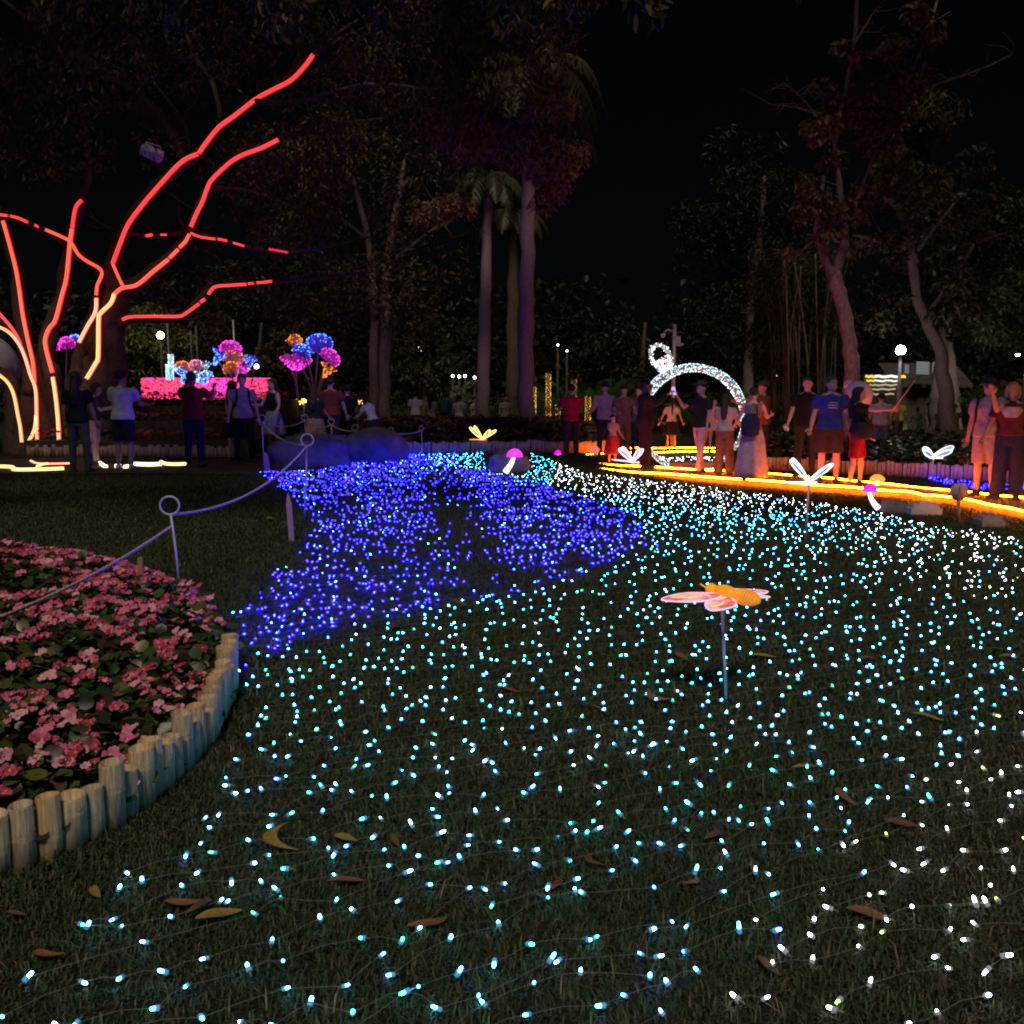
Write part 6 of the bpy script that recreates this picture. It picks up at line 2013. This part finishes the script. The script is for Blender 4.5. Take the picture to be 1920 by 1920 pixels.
    chain(g, [up((0, 0.004, 1.36)), up((0, 0.006, 1.42)), up((0, 0.004, 1.452))], [.11, .088, .070] if kind != "tank" else [.10, .07, .05])
    garment({"tee": "shirt", "long": "shirt", "tank": "top", "coat": "coat", "dress": "dress"}[kind], g, cloth(col))
    # ---- bottom
    bk, bc_ = bottom
    g = MB()
    if bk in ("trousers", "shorts", "wide"):
        torso(g, .012, 0.78, 1.00)
        for k in (0, 1):
            h, kn, an, side = J["leg", k]
            if bk == "shorts":
                chain(g, [h + Vector((0, 0, .03)), h.lerp(kn, .3), h.lerp(kn, .98)], [.098 * bw, .100 * bw, .092 * bw])
            elif bk == "wide":
                chain(g, [h + Vector((0, 0, .03)), h.lerp(kn, .4), kn, an + Vector((0, 0, -.02))], [.100 * bw, .098 * bw, .096 * bw, .105])
            else:
                chain(g, [h + Vector((0, 0, .03)), h.lerp(kn, .3), h.lerp(kn, .8), kn.lerp(an, .3), an + Vector((0, 0, -.01))], [.096 * bw, .094 * bw, .074 * bw, .064 * bw, .052])
        garment("shorts" if bk == "shorts" else "trousers", g, cloth(bc_))
    else:
        hem = {"skirt": 0.52, "longskirt": 0.06, "mini": 0.70, "midi": 0.36}[bk]
        n = 40; rings = []
        dr = drop.z
        for i in range(9):
            t = i / 8; z = 1.02 + (hem - dr - 1.02) * t
            fr = {"skirt": 0.10, "longskirt": 0.13, "mini": 0.06, "midi": 0.14}[bk] * t
            rip = 0.016 * t
            rings.append([T_(up(Vector((math.cos(2 * math.pi * j / n) * (.150 + .035 * min(1, t * 4) + fr + rip * math.sin(j * 2 * math.pi / 5 + i * .15)), math.sin(2 * math.pi * j / n) * (.112 + .02 * min(1, t * 4) + fr + rip * math.sin(j * 2 * math.pi / 5)), z)))) for j in range(n)])
        g.loft(rings)
        me = g.mesh("skirt", cloth(bc_))
        link("skirt", me, root)
    # ---- hair
    hk, hcx = hair
    hm = mat("hair_%d" % int(hcx[0] * 1000), hcx, 0.55, 0.3, 30, 0.4, 0.4, stretch=(12, 12, 2))
    g = MB()
    g.ell(hp_((0, 0.026, 0.042)), (.093 * s, .104 * s, .095 * s), 14, 10, rot=hy)
    g.ell(hp_((0, -0.03, 0.082)), (.074 * s, .058 * s, .040 * s), 12, 8, rot=hy)
    if hk in ("long", "ponytail", "bob"):
        g.ell(hp_((0, 0.045, -0.02)), (.080 * s, .066 * s, .10 * s), 12, 8, rot=hy)
        for sd_ in (-1, 1): g.tube([hp_((sd_ * .072, 0.0, 0.06)), hp_((sd_ * .084, 0.012, -0.02)), hp_((sd_ * .078, 0.02, -0.10 if hk != "ponytail" else -0.03))], [.022 * s, .026 * s, .018 * s], 8)
    if hk == "long":
        g.tube([hp_((0, 0.06, 0.0)), T_(up((0, 0.075, 1.46))), T_(up((0, 0.105, 1.30))), T_(up((0, 0.11, 1.16)))], [.070 * s, .082 * s, .078 * s, .045 * s], 10, flat=None)
    if hk == "ponytail":
        g.tube([hp_((0, 0.10, 0.05)), hp_((0, 0.14, 0.0)), T_(up((0, 0.125, 1.38))), T_(up((0, 0.125, 1.18)))], [.025 * s, .034 * s, .036 * s, .020 * s], 8)
    if hk == "bun":
        g.ell(hp_((0, 0.09, 0.09)), (.045 * s,) * 3, 10, 8)
    garment("hair", g, hm, 0.014)
    if hk == "cap":
        g = MB()
        g.ell(hp_((0, 0.012, 0.06)), (.099 * s, .114 * s, .082 * s), 14, 9, rot=hy, v0=-8)
        g.tube([hp_((0, -0.07, 0.07)), hp_((0, -0.13, 0.058)), hp_((0, -0.165, 0.048))], [.075 * s, .070 * s, .045 * s], 12, flat=0.14)
        link("cap", g.mesh("cap", cloth((0.04, 0.04, 0.05))), root)
    if hk == "hat":
        g = MB()
        g.ell(hp_((0, 0.012, 0.05)), (.092 * s, .104 * s, .085 * s), 14, 9, rot=hy, v0=0)
        g.loft([[hp_((math.cos(a) * r_, 0.012 + math.sin(a) * r_, z)) for a in [2 * math.pi * i / 20 for i in range(20)]] for r_, z in ((.09, .062), (.16, .03), (.165, .022), (.09, .045))])
        link("sun_hat", g.mesh("sun_hat", cloth((0.55, 0.52, 0.5))), root)
    # ---- shoes
    for k in (0, 1):
        h, kn, an, side = J["leg", k]
        g = MB()
        an2 = T_(an)
        f = Vector((side * 0.18, -1, 0)).normalized()
        rr_ = []
        for t, wd, hh in ((-0.065, .022, .05), (-0.05, .036, .085), (0.0, .040, .095), (0.06, .044, .065), (0.13, .044, .045), (0.175, .032, .032), (0.19, .012, .02)):
            c_ = an2 + f * t * s; zb = an2.z - 0.083 * s
            sv = Vector((-f.y, f.x, 0))
            rr_.append([Vector((c_.x, c_.y, zb)) + sv * (-wd * s), Vector((c_.x, c_.y, zb)) + sv * (wd * s), Vector((c_.x, c_.y, zb + hh * s * .6)) + sv * (wd * s), Vector((c_.x, c_.y, zb + hh * s)) + sv * (wd * .5 * s), Vector((c_.x, c_.y, zb + hh * s)) - sv * (wd * .5 * s), Vector((c_.x, c_.y, zb + hh * s * .6)) - sv * (wd * s)])
        g.loft(rr_)
        link("shoe", g.mesh("shoe", cloth(shoes)), root)
    info = {"hand": [T_(J["arm", k][2] + J["arm", k][3] * 0.09) for k in (0, 1)], "fd": [J["arm", k][3] for k in (0, 1)], "s": s, "T": T_, "up": up, "root": root, "hp": hp_}
    Wm = Matrix.Translation(Vector(loc)) @ Matrix.Rotation(rot, 4, 'Z')
    info["W"] = lambda v: Wm @ Vector(v)
    # ---- worn things that move with the clothes
    for e_ in extras:
        if e_[0] == "print":        # chest print: two short pale bars
            c_ = e_[1]
            for k, (dx, dz, wx) in enumerate(((0.03, 1.285, .15), (0.02, 1.245, .16), (0.03, 1.205, .15))):
                g = MB(); p = [T_(up((dx - wx / 2 + wx * q / 4, -0.134 * bw + 0.06 * abs(q - 2) / 2 * .45, dz + 0.006 * math.sin(q)))) for q in range(5)]
                g.tube(p, .014 * s, 6, flat=0.6)
                link("shirt_print", g.mesh("shirt_print", cloth(c_)), root)
        if e_[0] == "glasses":
            g = MB()
            for sd_ in (-1, 1):
                g.tube([hp_((sd_ * .032 + math.cos(a) * .022, -0.092, 0.008 + math.sin(a) * .017)) for a in [2 * math.pi * i / 12 for i in range(12)]], .0028 * s, 5, close=True)
                g.tube([hp_((sd_ * .054, -0.088, 0.012)), hp_((sd_ * .078, 0.0, 0.010))], .0025 * s, 5)
            g.tube([hp_((-.010, -0.094, 0.012)), hp_((.010, -0.094, 0.012))], .0025 * s, 5)
            link("glasses", g.mesh("glasses", mat("spectacle_frame", (0.02, 0.02, 0.02), 0.3, 0.1)), root)
    return info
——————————
Repeat the material verbatim. Do not carry over any picture.

**Exercise solution**
Write part 6 of the bpy script that recreates this picture. It picks up at line 2013. This part finishes the script. The script is for Blender 4.5. Take the picture to be 1920 by 1920 pixels.
    chain(g, [up((0, 0.004, 1.36)), up((0, 0.006, 1.42)), up((0, 0.004, 1.452))], [.11, .088, .070] if kind != "tank" else [.10, .07, .05])
    garment({"tee": "shirt", "long": "shirt", "tank": "top", "coat": "coat", "dress": "dress"}[kind], g, cloth(col))
    # ---- bottom
    bk, bc_ = bottom
    g = MB()
    if bk in ("trousers", "shorts", "wide"):
        torso(g, .012, 0.78, 1.00)
        for k in (0, 1):
            h, kn, an, side = J["leg", k]
            if bk == "shorts":
                chain(g, [h + Vector((0, 0, .03)), h.lerp(kn, .3), h.lerp(kn, .98)], [.098 * bw, .100 * bw, .092 * bw])
            elif bk == "wide":
                chain(g, [h + Vector((0, 0, .03)), h.lerp(kn, .4), kn, an + Vector((0, 0, -.02))], [.100 * bw, .098 * bw, .096 * bw, .105])
            else:
                chain(g, [h + Vector((0, 0, .03)), h.lerp(kn, .3), h.lerp(kn, .8), kn.lerp(an, .3), an + Vector((0, 0, -.01))], [.096 * bw, .094 * bw, .074 * bw, .064 * bw, .052])
        garment("shorts" if bk == "shorts" else "trousers", g, cloth(bc_))
    else:
        hem = {"skirt": 0.52, "longskirt": 0.06, "mini": 0.70, "midi": 0.36}[bk]
        n = 40; rings = []
        dr = drop.z
        for i in range(9):
            t = i / 8; z = 1.02 + (hem - dr - 1.02) * t
            fr = {"skirt": 0.10, "longskirt": 0.13, "mini": 0.06, "midi": 0.14}[bk] * t
            rip = 0.016 * t
            rings.append([T_(up(Vector((math.cos(2 * math.pi * j / n) * (.150 + .035 * min(1, t * 4) + fr + rip * math.sin(j * 2 * math.pi / 5 + i * .15)), math.sin(2 * math.pi * j / n) * (.112 + .02 * min(1, t * 4) + fr + rip * math.sin(j * 2 * math.pi / 5)), z)))) for j in range(n)])
        g.loft(rings)
        me = g.mesh("skirt", cloth(bc_))
        link("skirt", me, root)
    # ---- hair
    hk, hcx = hair
    hm = mat("hair_%d" % int(hcx[0] * 1000), hcx, 0.55, 0.3, 30, 0.4, 0.4, stretch=(12, 12, 2))
    g = MB()
    g.ell(hp_((0, 0.026, 0.042)), (.093 * s, .104 * s, .095 * s), 14, 10, rot=hy)
    g.ell(hp_((0, -0.03, 0.082)), (.074 * s, .058 * s, .040 * s), 12, 8, rot=hy)
    if hk in ("long", "ponytail", "bob"):
        g.ell(hp_((0, 0.045, -0.02)), (.080 * s, .066 * s, .10 * s), 12, 8, rot=hy)
        for sd_ in (-1, 1): g.tube([hp_((sd_ * .072, 0.0, 0.06)), hp_((sd_ * .084, 0.012, -0.02)), hp_((sd_ * .078, 0.02, -0.10 if hk != "ponytail" else -0.03))], [.022 * s, .026 * s, .018 * s], 8)
    if hk == "long":
        g.tube([hp_((0, 0.06, 0.0)), T_(up((0, 0.075, 1.46))), T_(up((0, 0.105, 1.30))), T_(up((0, 0.11, 1.16)))], [.070 * s, .082 * s, .078 * s, .045 * s], 10, flat=None)
    if hk == "ponytail":
        g.tube([hp_((0, 0.10, 0.05)), hp_((0, 0.14, 0.0)), T_(up((0, 0.125, 1.38))), T_(up((0, 0.125, 1.18)))], [.025 * s, .034 * s, .036 * s, .020 * s], 8)
    if hk == "bun":
        g.ell(hp_((0, 0.09, 0.09)), (.045 * s,) * 3, 10, 8)
    garment("hair", g, hm, 0.014)
    if hk == "cap":
        g = MB()
        g.ell(hp_((0, 0.012, 0.06)), (.099 * s, .114 * s, .082 * s), 14, 9, rot=hy, v0=-8)
        g.tube([hp_((0, -0.07, 0.07)), hp_((0, -0.13, 0.058)), hp_((0, -0.165, 0.048))], [.075 * s, .070 * s, .045 * s], 12, flat=0.14)
        link("cap", g.mesh("cap", cloth((0.04, 0.04, 0.05))), root)
    if hk == "hat":
        g = MB()
        g.ell(hp_((0, 0.012, 0.05)), (.092 * s, .104 * s, .085 * s), 14, 9, rot=hy, v0=0)
        g.loft([[hp_((math.cos(a) * r_, 0.012 + math.sin(a) * r_, z)) for a in [2 * math.pi * i / 20 for i in range(20)]] for r_, z in ((.09, .062), (.16, .03), (.165, .022), (.09, .045))])
        link("sun_hat", g.mesh("sun_hat", cloth((0.55, 0.52, 0.5))), root)
    # ---- shoes
    for k in (0, 1):
        h, kn, an, side = J["leg", k]
        g = MB()
        an2 = T_(an)
        f = Vector((side * 0.18, -1, 0)).normalized()
        rr_ = []
        for t, wd, hh in ((-0.065, .022, .05), (-0.05, .036, .085), (0.0, .040, .095), (0.06, .044, .065), (0.13, .044, .045), (0.175, .032, .032), (0.19, .012, .02)):
            c_ = an2 + f * t * s; zb = an2.z - 0.083 * s
            sv = Vector((-f.y, f.x, 0))
            rr_.append([Vector((c_.x, c_.y, zb)) + sv * (-wd * s), Vector((c_.x, c_.y, zb)) + sv * (wd * s), Vector((c_.x, c_.y, zb + hh * s * .6)) + sv * (wd * s), Vector((c_.x, c_.y, zb + hh * s)) + sv * (wd * .5 * s), Vector((c_.x, c_.y, zb + hh * s)) - sv * (wd * .5 * s), Vector((c_.x, c_.y, zb + hh * s * .6)) - sv * (wd * s)])
        g.loft(rr_)
        link("shoe", g.mesh("shoe", cloth(shoes)), root)
    info = {"hand": [T_(J["arm", k][2] + J["arm", k][3] * 0.09) for k in (0, 1)], "fd": [J["arm", k][3] for k in (0, 1)], "s": s, "T": T_, "up": up, "root": root, "hp": hp_}
    Wm = Matrix.Translation(Vector(loc)) @ Matrix.Rotation(rot, 4, 'Z')
    info["W"] = lambda v: Wm @ Vector(v)
    # ---- worn things that move with the clothes
    for e_ in extras:
        if e_[0] == "print":        # chest print: two short pale bars
            c_ = e_[1]
            for k, (dx, dz, wx) in enumerate(((0.03, 1.285, .15), (0.02, 1.245, .16), (0.03, 1.205, .15))):
                g = MB(); p = [T_(up((dx - wx / 2 + wx * q / 4, -0.134 * bw + 0.06 * abs(q - 2) / 2 * .45, dz + 0.006 * math.sin(q)))) for q in range(5)]
                g.tube(p, .014 * s, 6, flat=0.6)
                link("shirt_print", g.mesh("shirt_print", cloth(c_)), root)
        if e_[0] == "glasses":
            g = MB()
            for sd_ in (-1, 1):
                g.tube([hp_((sd_ * .032 + math.cos(a) * .022, -0.092, 0.008 + math.sin(a) * .017)) for a in [2 * math.pi * i / 12 for i in range(12)]], .0028 * s, 5, close=True)
                g.tube([hp_((sd_ * .054, -0.088, 0.012)), hp_((sd_ * .078, 0.0, 0.010))], .0025 * s, 5)
            g.tube([hp_((-.010, -0.094, 0.012)), hp_((.010, -0.094, 0.012))], .0025 * s, 5)
            link("glasses", g.mesh("glasses", mat("spectacle_frame", (0.02, 0.02, 0.02), 0.3, 0.1)), root)
    return info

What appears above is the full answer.